As a society we need to de-lever and President Obama and the policy makers are not stepping up to the plate, bur are instead trying to stretch things out in the hope that time will solve the problems. Forbearance has not stopped people from losing their jobs or preventing asset prices from falling; it is delaying the recovery.
I believe President Obama ran for our highest office because he had a broad vision for the country on issues like healthcare, energy, and America’s role in the world. As Michael J. Fox might put it, the only unavailable choice for President Obama was whether or not we have a financial crisis. Everything else is up to him.
I am optimistic because even though I believe that Secretary Geithner is leading us down the wrong path, President Obama has demonstrated an ability to change is mind in other areas. To me this reflects the work of an intelligent pragmatist acting upon fresh understanding. I am optimistic that President Obama is capable of making similar reassessments of the economic rescue plan, and change direction there as well.
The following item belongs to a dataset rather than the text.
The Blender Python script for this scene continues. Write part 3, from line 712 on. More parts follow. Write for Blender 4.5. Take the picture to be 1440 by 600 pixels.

I have one final area that I’d like to cover. Seven years ago, I first spoke at this conference and, as you all know, discussed our short thesis on Allied Capital. The staff of Greenlight pledged half its share of any profits on that position to the Tomorrows Children’s Fund. In 2005, when the investment took longer than we imagined, we donated $1 million, as we felt that the children who benefit from this charity should not have to wait.
When I published Fooling Some of the People All of the Time last year, we promised the other half of any profits to two other worthy organizations: The Project On Government Oversight (POGO) which is an independent nonprofit that investigates and exposes corruptiona and other misconduct to achieve a more effective, accountable, open and ethical federal government, and the Center for Public Integrity (CPI) which produces original investigative journalism about significant public issues to make institutional power more transparent and accountable.
Now our short has finally paid off. Allied would no doubt argue that it took an enormous collapse in the credit market for that to happen. I would respond that it took a historic credit bubble to prop-up Allied all those years.
At the end of my book I tried to explain why, even though I was embroiled in a ridiculously unpleasant controversy, I felt optimistic that it would end well. With the collapse of Allied’s balance sheet and stock price, the matter is now finally resolved. I am honored on behalf of every member of Greenlight, each of whom is a part of this contribution, to donate an additional $6 million, to make a total of $7 million to these three organizations to help each of them carry out their important mission. The good work they do gives all a reason to be optimists.